My arrival prompted Vikki and family to clear out the cowshed of quite an accumulation of stuff. Much of it ended up as a big pile in the middle of a paddock, which Vikki described as a bonfire, and last night the kids lit it at dusk. I might not have known except I was taking some scraps to the chooks and saw the magnificent blaze. Vikki has gone away for a week and I am nominally in charge of her teenagers but Vikki's instructions to me mentioned nothing about fires.
I stood around with the teens for 15 minutes or so watching the flames and then they went inside to play video games, either bored with the fire or their style cramped by my presence. This surprised me as the fire was burning beautifully and it seemed a shame to waste it. (Not to mention safety issues, though after the recent, frequent rain it seemed unlikely anything untoward could burn). Anyway, I dragged over a chair and spent the next 2-3 hours enjoying having a big fire all to myself.

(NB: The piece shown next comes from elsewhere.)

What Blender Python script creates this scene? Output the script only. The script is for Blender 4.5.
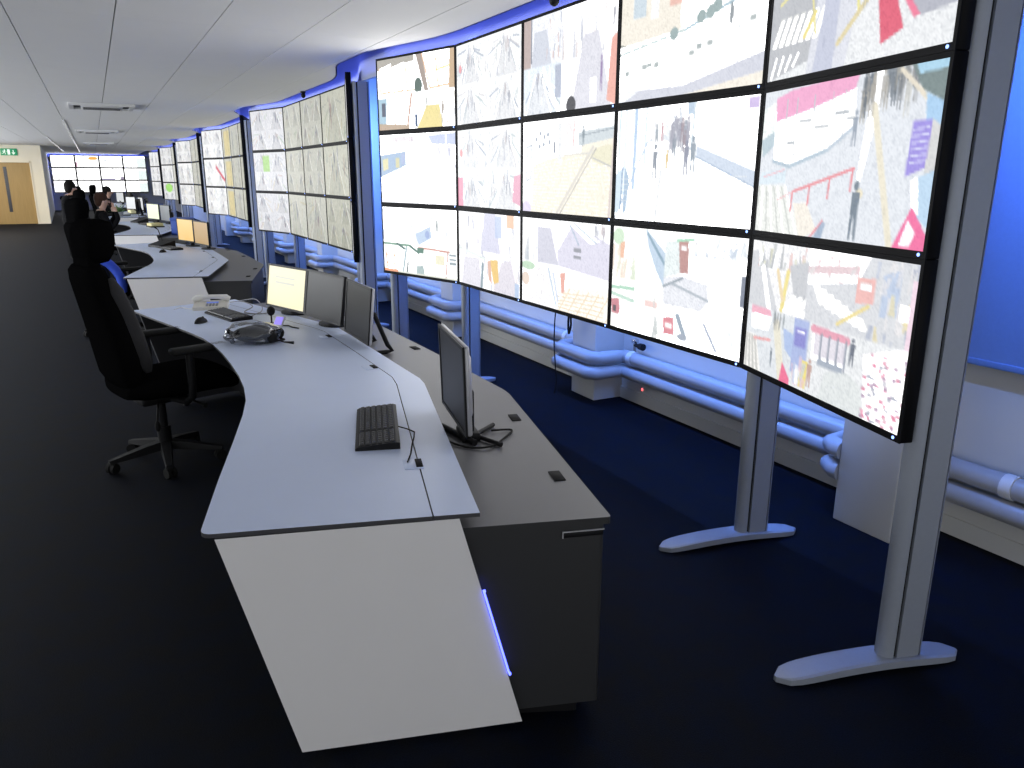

It's been a few years since I've sat around a bonfire, and I've always been in company before. Without conversation, storytelling and Stairway to Heaven I could hear the crackle of flames over the steady drone of cicadas, the distant crash of waves, mournful moreporks, occaisional pukeko screeches, cattle lowing here and horses snorting there. Orange sparks swirled into a sky creamy with stars. Time passed, the fire burned down, I patrolled its perimeters, poking the edges towards the centre, encouraging the flames for as long as I could. But eventually the embers could no longer keep me warm and I went to bed.
The kids had never so much as come out to check on the fire they had lit.
1 comment:
Those crazy kids- look what they missed! Big fires are really cool.